Kybele açık hava tapınağı
M.Ö. 580 yıllarında yapıldığı sanılan ve deniz kıyısında
bulunan kutsal alanın yaslandığı kayalık üzerindeki
sur duvarları dört ayrı dönemi gösterirken, tanrıça
Kybele'nin heykel ve kabartmalarının nişler içinde bulunduğu
var sayılıyor.
Sur ve Beşkapılar
Ortaçağ'dan kalma şehrin etrafını çevreleyen surların
en iyi korunmuş bölümleri, yarımada üzerindeki Bizans,
Ceneviz ve Osmanlı dönemlerine ait onarımlar.

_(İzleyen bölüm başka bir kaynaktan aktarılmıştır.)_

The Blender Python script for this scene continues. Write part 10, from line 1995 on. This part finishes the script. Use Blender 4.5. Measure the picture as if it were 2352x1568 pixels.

Kısmen tahrip olmuş mangallı ve kuleli surla, yan yana
dizili beş kapı bulunan bölümler görülebiliyor. Ağalar
konağı, Şeytan hamamı, Fatih Camii, Osmanlı mezarlığı,
Hafız Süleyman mescidi, tiyatro, mozaik ve arkaik duvar
ise diğer gezilecek yerler arasında bulunuyor.
Sahil
boyunca yapılan yürüyüşler, kısa etaplı fayton gezileri,
cafe ve lokallerde atılan yorgunluklar, adalara, koylara
yapılan günübirlik tekne turları ve restoranlarda çekilen
balık ziyafetleri, Ege'ye karşı içilen serin içecekler,
günbatımı seyirleri, Foça içinde ve çevresinde yapılan
foto safariler, antik kent gezileri, Foça çarşısında,
pazarında yapılan keyifli alışverişler... Foça'da gün
böyle geçiyor. Ancak burada hatırlatmam gereken önemli
bir nokta var.
İnanışa göre, Foça'da var olan ama kesin yeri belli
olmayan bir "Karataş" varmış. Bu taşın üzerinden bir
kez geçen, ne yapar eder Foça'ya yeniden gelirmiş. Bence
yukarıda belirttiğim ve fotoğraflarını da çektiğim güzergâh
üzerinde bir yerde, bir taşın olduğu kesin! Çünkü Foça'ya
kaçıncı kez geldiğimi ben bile bilmiyorum.